The value of assets over time was a very important part of the equation and he urged farmers to be challenging when they heard different data and to ask hard questions.

“People often buy on emotion and justify on logic,” he said.

“Ask the questions that dig in behind.”

He showed a comparison of a low to medium intensification move giving an operating profit of $225/ha compared with a low to high move which resulted in a $498/ha operating profit. Operating return on assets was calculated at 2% in both cases with payback periods calculated as 7.3 years for the first and 11.5 for the second.

The internal rate of return was 11.7% for the low to medium change and 4.6% for the low to high move. The outcome was a NPV of $828/ha for the first, creating value, and -$891 for the second, which destroyed equity in the business.

In case studies from real farms a barn cost $1440/cow with total costs of the change of farming system reaching $1756/cow. Supplement use increased by 223% but MS production 22%. The ratio between the total cost of intensification and the cost of the barn when machinery, shares, stock and effluent disposal were added was 1.22. Operating profit was $907/ha with the payback period nine years. ROA was 11%, giving an NPV of -$924/ha and an internal rate of return (IRR) of 7%.

In contrast another barn which cost $2320/cow and system change which cost $3970/cow in total, meaning a ratio of 1.71, saw a 145% increase in supplements which caused MS production to lift 36%. Here operating profit was $589/ha, it took 17 years for payback to occur and the ROA was 6%.There was an NPV of -$7378 and an IRR of 1%.

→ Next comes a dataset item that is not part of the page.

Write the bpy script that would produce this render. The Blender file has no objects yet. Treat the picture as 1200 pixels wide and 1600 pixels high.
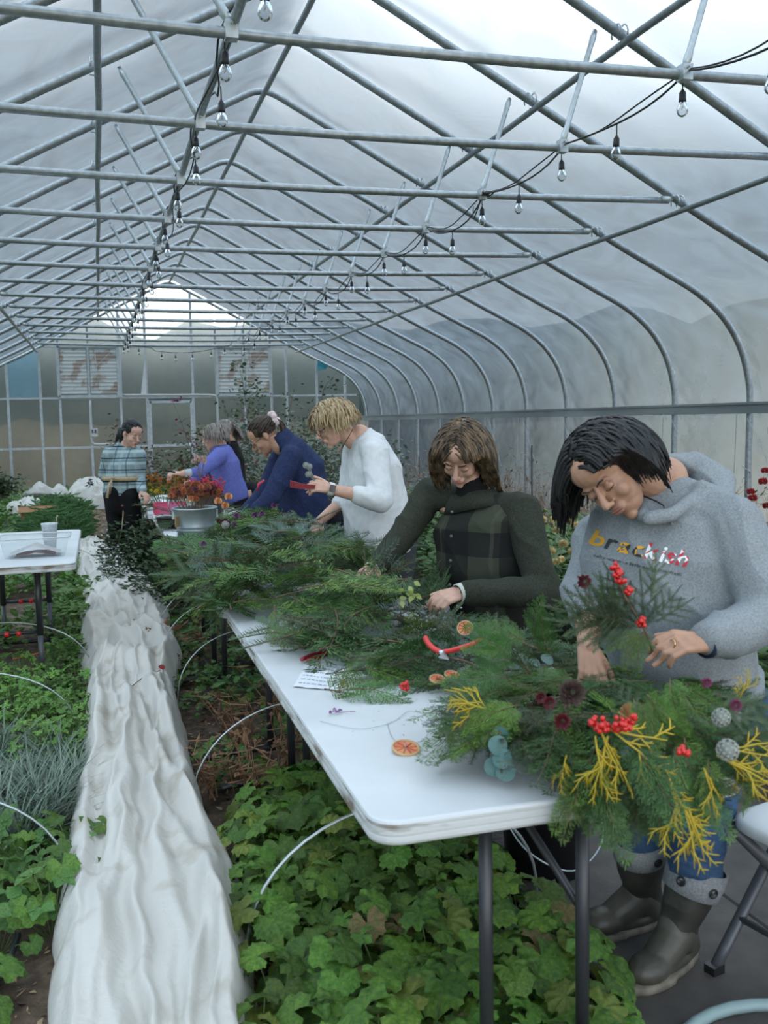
import bpy, bmesh, math, random
import numpy as np
from mathutils import Vector, Matrix, noise, Quaternion
from mathutils.bvhtree import BVHTree
random.seed(7); RNG = np.random.default_rng(7)
SC = bpy.context.scene
COL = SC.collection

# ---------------------------------------------------------------- camera, sky, exposure
F_PX, YAW, PIT, ROL, CX, CH = 1515.354, .284, .095, .019, -1.546, 1.5
_r = Vector((math.cos(YAW), -math.sin(YAW), 0))
_f = Vector((math.sin(YAW)*math.cos(PIT), math.cos(YAW)*math.cos(PIT), -math.sin(PIT)))
_u = _r.cross(_f)
_c, _s = math.cos(ROL), math.sin(ROL)
CR = _r*_c - _u*_s
CU = _r*_s + _u*_c
CF = _f
cam_d = bpy.data.cameras.new('camera'); cam = bpy.data.objects.new('camera', cam_d); COL.objects.link(cam)
cam.matrix_world = Matrix(((CR.x, CU.x, -CF.x, CX), (CR.y, CU.y, -CF.y, 0), (CR.z, CU.z, -CF.z, CH), (0, 0, 0, 1)))
cam_d.sensor_fit = 'HORIZONTAL'; cam_d.sensor_width = 36; cam_d.lens = 36*F_PX/1200
cam_d.clip_start = .05; cam_d.clip_end = 400
cam_d.dof.use_dof = True; cam_d.dof.focus_distance = 4.6; cam_d.dof.aperture_fstop = 8
SC.camera = cam
SC.view_settings.view_transform = 'Standard'; SC.view_settings.look = 'None'
SC.view_settings.gamma = 1; SC.view_settings.use_curve_mapping = False
SC.view_settings.exposure = 1.0
SC.cycles.max_bounces = 8; SC.cycles.transparent_max_bounces = 16; SC.cycles.transmission_bounces = 6
SC.cycles.sample_clamp_indirect = 6; SC.cycles.use_denoising = True

W = bpy.data.worlds.new('overcast_sky'); SC.world = W; W.use_nodes = True
nt = W.node_tree; nt.nodes.clear()
def _n(t, tree=None, **kw):
    n = (tree or nt).nodes.new(t)
    for k, v in kw.items(): setattr(n, k, v)
    return n
wo = _n('ShaderNodeOutputWorld'); bg = _n('ShaderNodeBackground'); tc = _n('ShaderNodeTexCoord')
nz = _n('ShaderNodeTexNoise'); nz.inputs['Scale'].default_value = 1.3; nz.inputs['Detail'].default_value = 3; nz.inputs['Roughness'].default_value = .5
rp = _n('ShaderNodeValToRGB')
rp.color_ramp.elements[0].position = .36; rp.color_ramp.elements[0].color = (.30, .41, .52, 1)
rp.color_ramp.elements[1].position = .64; rp.color_ramp.elements[1].color = (.98, .98, .98, 1)
mp = _n('ShaderNodeMapping'); mp.inputs['Location'].default_value = (.35, .1, .6)
nt.links.new(tc.outputs['Generated'], mp.inputs['Vector']); nt.links.new(mp.outputs[0], nz.inputs['Vector'])
nt.links.new(nz.outputs['Fac'], rp.inputs['Fac']); nt.links.new(rp.outputs[0], bg.inputs['Color'])
bg.inputs['Strength'].default_value = 1.95
nt.links.new(bg.outputs[0], wo.inputs['Surface'])

def at(px, py, z):
    """world point seen at that pixel of the photograph at camera depth z"""
    return Vector((CX, 0, CH)) + (CR*((px-600)/F_PX) + CU*((800-py)/F_PX) + CF)*z
def atz(px, py, Z):
    d = CR*((px-600)/F_PX) + CU*((800-py)/F_PX) + CF
    return Vector((CX, 0, CH)) + d*((Z-CH)/d.z)
def aty(px, py, Y):
    d = CR*((px-600)/F_PX) + CU*((800-py)/F_PX) + CF
    return Vector((CX, 0, CH)) + d*(Y/d.y)
def camdir(a, b, c):
    """direction given as right, up, towards the viewer"""
    return (CR*a + CU*b - CF*c).normalized()

# ---------------------------------------------------------------- materials
MATS = {}
ALB = .84   # overall reflectance level of the non-metal surfaces
def mat(name, col, rough=.6, metal=0., col2=None, nscale=20., bump=0., bscale=60., trans=0., spec=.5, rand=0., detail=3., stretch=(1, 1, 1), lo=.35, hi=.65):
    if name in MATS: return MATS[name]
    if metal < .2: col = tuple(c*ALB for c in col); col2 = None if col2 is None else tuple(c*ALB for c in col2)
    m = bpy.data.materials.new(name); m.use_nodes = True; t = m.node_tree; t.nodes.clear()
    out = _n('ShaderNodeOutputMaterial', t); p = _n('ShaderNodeBsdfPrincipled', t)
    p.inputs['Roughness'].default_value = rough; p.inputs['Metallic'].default_value = metal
    p.inputs['Specular IOR Level'].default_value = spec
    tcn = _n('ShaderNodeTexCoord', t); mpn = _n('ShaderNodeMapping', t); mpn.inputs['Scale'].default_value = stretch
    t.links.new(tcn.outputs['Object'], mpn.inputs['Vector'])
    rgb = None
    if col2 is not None:
        nn = _n('ShaderNodeTexNoise', t); nn.inputs['Scale'].default_value = nscale; nn.inputs['Detail'].default_value = detail
        t.links.new(mpn.outputs[0], nn.inputs['Vector'])
        r = _n('ShaderNodeValToRGB', t); r.color_ramp.elements[0].position = lo; r.color_ramp.elements[1].position = hi
        r.color_ramp.elements[0].color = (*col, 1); r.color_ramp.elements[1].color = (*col2, 1)
        t.links.new(nn.outputs['Fac'], r.inputs['Fac']); rgb = r.outputs[0]
    if rand > 0:
        oi = _n('ShaderNodeObjectInfo', t); hs = _n('ShaderNodeHueSaturation', t)
        mr = _n('ShaderNodeMapRange', t); mr.inputs['To Min'].default_value = 1-rand; mr.inputs['To Max'].default_value = 1+rand*1.2
        mh = _n('ShaderNodeMapRange', t); mh.inputs['To Min'].default_value = .5-.035*min(rand, 1); mh.inputs['To Max'].default_value = .5+.035*min(rand, 1)
        t.links.new(oi.outputs['Random'], mr.inputs['Value'])
        fr = _n('ShaderNodeMath', t, operation='FRACT'); mu = _n('ShaderNodeMath', t, operation='MULTIPLY'); mu.inputs[1].default_value = 7.31
        t.links.new(oi.outputs['Random'], mu.inputs[0]); t.links.new(mu.outputs[0], fr.inputs[0]); t.links.new(fr.outputs[0], mh.inputs['Value'])
        t.links.new(mh.outputs[0], hs.inputs['Hue']); t.links.new(mr.outputs[0], hs.inputs['Value'])
        if rgb is None: hs.inputs['Color'].default_value = (*col, 1)
        else: t.links.new(rgb, hs.inputs['Color'])
        rgb = hs.outputs[0]
    if rgb is None: p.inputs['Base Color'].default_value = (*col, 1)
    else: t.links.new(rgb, p.inputs['Base Color'])
    if bump > 0:
        bn = _n('ShaderNodeTexNoise', t); bn.inputs['Scale'].default_value = bscale; bn.inputs['Detail'].default_value = 4
        t.links.new(mpn.outputs[0], bn.inputs['Vector'])
        b = _n('ShaderNodeBump', t); b.inputs['Strength'].default_value = bump; b.inputs['Distance'].default_value = .01
        t.links.new(bn.outputs['Fac'], b.inputs['Height']); t.links.new(b.outputs[0], p.inputs['Normal'])
    surf = p.outputs[0]
    if trans > 0:
        tl = _n('ShaderNodeBsdfTranslucent', t); mx = _n('ShaderNodeMixShader', t); mx.inputs[0].default_value = trans
        if rgb is None: tl.inputs['Color'].default_value = (*col, 1)
        else: t.links.new(rgb, tl.inputs['Color'])
        t.links.new(p.outputs[0], mx.inputs[1]); t.links.new(tl.outputs[0], mx.inputs[2]); surf = mx.outputs[0]
    t.links.new(surf, out.inputs['Surface'])
    MATS[name] = m
    return m

def film_mat(name, transp, tint, veil, gloss=.08, bump=0., wscale=6., blur=.94):
    m = bpy.data.materials.new(name); m.use_nodes = True; t = m.node_tree; t.nodes.clear()
    out = _n('ShaderNodeOutputMaterial', t)
    tr = _n('ShaderNodeBsdfTransparent', t); tr.inputs['Color'].default_value = (*tint, 1)
    tl = _n('ShaderNodeBsdfTranslucent', t); tl.inputs['Color'].default_value = (*veil, 1)
    df = _n('ShaderNodeBsdfDiffuse', t); df.inputs['Color'].default_value = (*veil, 1)
    gl = _n('ShaderNodeBsdfGlossy', t); gl.inputs['Roughness'].default_value = .28
    rf = _n('ShaderNodeBsdfRefraction', t); rf.inputs['Color'].default_value = (*tint, 1); rf.inputs['Roughness'].default_value = .6; rf.inputs['IOR'].default_value = 1.2
    mt = _n('ShaderNodeMixShader', t); mt.inputs[0].default_value = blur; t.links.new(tr.outputs[0], mt.inputs[1]); t.links.new(rf.outputs[0], mt.inputs[2])
    m1 = _n('ShaderNodeMixShader', t); m1.inputs[0].default_value = .2
    m2 = _n('ShaderNodeMixShader', t); m2.inputs[0].default_value = transp
    m3 = _n('ShaderNodeMixShader', t); m3.inputs[0].default_value = gloss
    t.links.new(tl.outputs[0], m1.inputs[1]); t.links.new(df.outputs[0], m1.inputs[2])
    t.links.new(m1.outputs[0], m2.inputs[1]); t.links.new(mt.outputs[0], m2.inputs[2])
    t.links.new(m2.outputs[0], m3.inputs[1]); t.links.new(gl.outputs[0], m3.inputs[2])
    t.links.new(m3.outputs[0], out.inputs['Surface'])
    if bump > 0:
        tcn = _n('ShaderNodeTexCoord', t); mpn = _n('ShaderNodeMapping', t); mpn.inputs['Scale'].default_value = (1, .8, 1)
        t.links.new(tcn.outputs['Object'], mpn.inputs['Vector'])
        nn = _n('ShaderNodeTexNoise', t); nn.inputs['Scale'].default_value = wscale; nn.inputs['Detail'].default_value = 5; nn.inputs['Distortion'].default_value = 1.2
        t.links.new(mpn.outputs[0], nn.inputs['Vector'])
        b = _n('ShaderNodeBump', t); b.inputs['Strength'].default_value = bump; b.inputs['Distance'].default_value = .05
        t.links.new(nn.outputs['Fac'], b.inputs['Height'])
        for x in (gl, df, tl): t.links.new(b.outputs[0], x.inputs['Normal'])
        # milky creases and scuffs of the film itself
        rr = _n('ShaderNodeMapRange', t); rr.inputs['From Min'].default_value = .3; rr.inputs['From Max'].default_value = .75
        rr.inputs['To Min'].default_value = transp+.08; rr.inputs['To Max'].default_value = transp-.12
        t.links.new(nn.outputs['Fac'], rr.inputs['Value']); t.links.new(rr.outputs[0], m2.inputs[0])
    MATS[name] = m
    return m

STEEL = mat('galvanized_steel', (.30, .33, .35), .42, .75, (.42, .45, .47), 30, .05, 200)
STEEL2 = mat('galvanized_strut_steel', (.52, .56, .58), .4, .7, (.62, .66, .68), 40)
ALU = mat('aluminium_profile', (.42, .46, .49), .45, .6, (.52, .56, .58), 12)
BLACK = mat('black_plastic', (.012, .012, .013), .45)
BLACKM = mat('black_powdercoated_steel', (.035, .036, .040), .38, .3, spec=.6)
GREYM = mat('grey_powdercoated_steel', (.09, .095, .105), .42, .3)
WHITE_PL = mat('white_table_plastic', (.62, .64, .66), .42, 0, (.72, .74, .755), 3, .12, 260)
WIRE = mat('zinc_wire', (.42, .47, .48), .4, .7)
WOODB = mat('weathered_board', (.34, .30, .22), .8, 0, (.48, .43, .33), 6, .2, 80, stretch=(8, 1, 8))

# ---------------------------------------------------------------- mesh helpers
def mk(name, verts, faces, m=None, parent=None, smooth=True, label=None, cat=None, group=None, kind=None):
    me = bpy.data.meshes.new(name); me.from_pydata([tuple(v) for v in verts], [], faces); me.update()
    if smooth: me.shade_smooth()
    o = bpy.data.objects.new(name, me); COL.objects.link(o)
    if m is not None:
        for x in (m if isinstance(m, (list, tuple)) else [m]): me.materials.append(x)
    if parent is not None: o.parent = parent
    if label: o['label'] = label
    if cat: o['category'] = cat
    if group: o['group'] = group
    if kind: o['kind'] = kind
    return o
def thing(name, label, cat, loc=(0, 0, 0), group=None, kind=None):
    o = bpy.data.objects.new(name, None); COL.objects.link(o); o.location = loc; o.empty_display_size = .05
    o['label'] = label; o['category'] = cat
    if group: o['group'] = group
    if kind: o['kind'] = kind
    return o
def copy_tree(o, parent=None):
    c = o.copy(); COL.objects.link(c)
    if parent is not None: c.parent = parent
    for ch in o.children: copy_tree(ch, c)
    return c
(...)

Taylor said over-capitalisation was also a risk. A $6.384 million low input farm investing $188,000 to move to a medium input system or $567,000 to become high input showed a market value of land and improvements of $6.480m or $6.578m for these alternatives, an analysis showed. The market value of the investment was calculated at $96,000 in the first case and $194,000 in the second meaning a 49% or 66% discount on the cost of infrastructure.

“Using the wrong tools can be misleading and lead to uninformed decisions,” Taylor said.

“You must value the investment over time and NPV is your best bet as it gives the best indication of how equity will change over time.”

Farmers should run their own figures instead of using benchmarks. And they needed to remember it was not all about the money as they could have different values and drivers.

“The final decision may not maximise profit,” he said.

Other considerations could include lifestyle, cow benefits, interest in what they were doing and managing a perceived risk such as flooding.

“You must have your eyes wide open and think about regional and countrywide implications too. People often overestimate their skills as they don’t understand how the risk profile of their business has changed.”

The right skills to match the planned intensification were important. With good management any system could get a good return. High-input systems meant more decisions had to be made so managers needed to be experienced and understand the key levers of the business. They had to benchmark, budget and monitor against a plan, network and operate in a decision-making team. If staff didn’t have these skills, farmers needed to know how they would secure them.

Risks such as projected benefits not being achieved, milk price volatility, being locked into the system, unbudgeted additional spending and higher interest rates increased as systems became more intensified. Some could have a high impact on the business, along with risks which had a low likelihood, such as breaching animal welfare or environmental standards. Farmers needed to understand all risks and manage high-impact ones rather than just letting them happen.

“You need to do a sensitivity analysis to find out what your survivability’s like,” he said.

“If intensive farms go wrong they can go very wrong. And remember that a 10% shift downwards in international prices wipes out 45% of New Zealand farmers’ profit but 80% of United States farmers.”